Refers to right wing politics
Hegemony- the power of the ruling class, they want us to believe a particular thing about a certain class such as lower class. Make clear distinctions between classes. Creating these distinctions through the media.
For example, ASBO's were introduced by the media.

Moral panic- make us fear stuff

Implications of the representations


Eden Lake Director: James Watkins

How are Jenny and Steve the main couple represented?
How is this contrasted with the representation of the other characters?
How important is the issue of social class?
How are young people represented?


At the beginning the dialogue from Jenny makes her appear quite ungrateful and spoilt as she mocks the fact that Steve is taking her on a trip to a 'rundown quary'. However Jenny and Steve are represented as a nice loving couple by the way they interact with eachother, such as laughing in the car together and kiss in the lake. They appear to be middle class by the car they drive and their nice clothes. The bright, warm lighting at the beginning of the trailer as it follows the couple, give connotations that they are kind happy people.
In contrast to this, the youths who they encounter on their holiday are represented as monsters. The first time Steve talks to the youths, he approaches them calmy and asks them to turn their music down, which represents him as reasonable. However, in response, they are aggressive and the female youth is rude as she trys to imply that Steve was looking at her breasts. The youths are also represented negatively as they are seen driving around in Jenny and Steve's car.
In the next part of the trailer, the representation of the youths turns extremly negative as there are shots of them torturing Jenny and Steve, making them seem like monsters. The lighting under the mise-en-scene becomes low key lighting conveying that there is a very dark side to the youths and expressing Jenny and Steve's vunerability as they are less likely to see the youths if its dark, giving the youths an advantage.
The clothing and dialogue of the youths make them seem lower class and therefore this trailer shows binary oppositions of lower class vs middle class.
As the couple are there on their holiday, this highlights the fact that the youths have nothing better to do and also shows that this is their territory and therefore gives them an advantage over the couple as they know the woods better.
The youths are conveyed as a pack of animals as they outnumber the couple, and the use of their rotweiller gives them more of an adavantage.
The use of nightime when the danger occurs in the trailer.
As steve is seen injured and Jenny left to find help, this trailer represents women as vuneralble and shows the men being violent rather then the women.

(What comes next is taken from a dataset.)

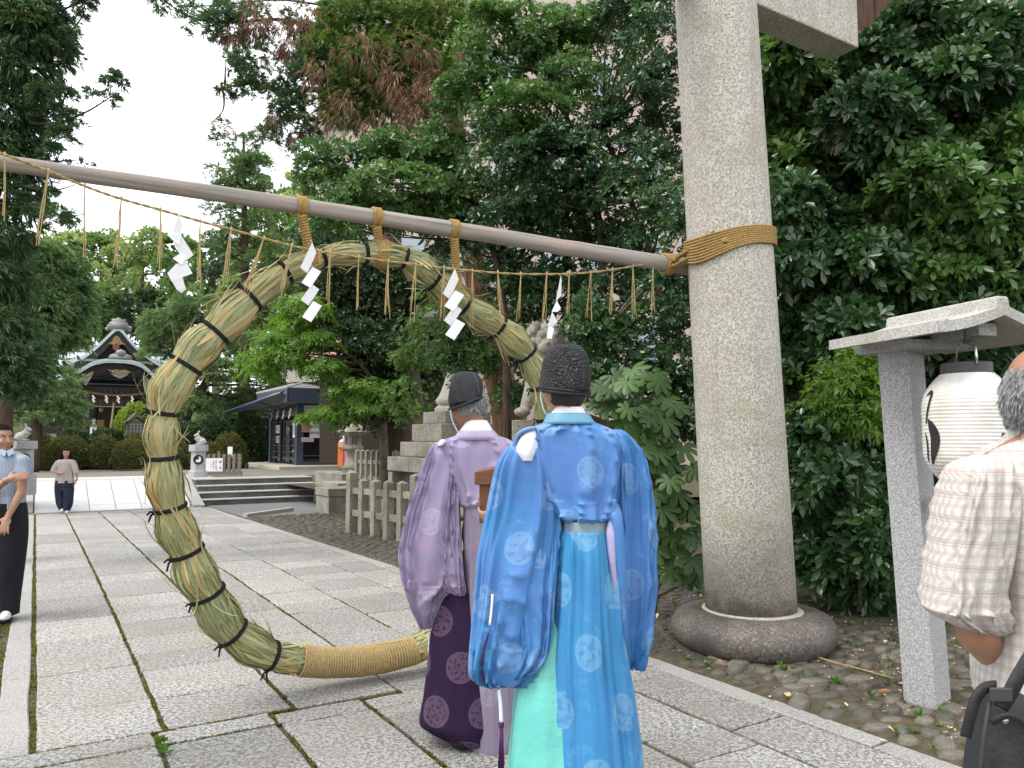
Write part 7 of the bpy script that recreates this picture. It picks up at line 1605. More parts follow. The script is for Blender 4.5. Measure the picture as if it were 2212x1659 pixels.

The location of the woods makes the couple seem isolated from the rest of the world and highlights their vunerability.

  • Horror film is normality is threatened by the monster.
  • Dominant ideologies- conformity to the dominant social norms
  • Youths are not conforming to dominant ideologies, in the past this has been the skinheads, mods, rockers, hippies.
Todorov theory

Introduced to equilibrium- disruption to equilibrium- equilbrium is restored.


Attack the Block (2011) Director- Joe Cornish

At the beginning, the youths are represented as monsters as they are creeping around in the shadows, and attacking the women. The iconography represents them as typical youths withs hoods and bandanas to cover their identity when mugging someone. Oppotunistic crime as she is crossing into their territory.
Their colloquial language makes them appear as a pack and hard to understand therefore hard to predict.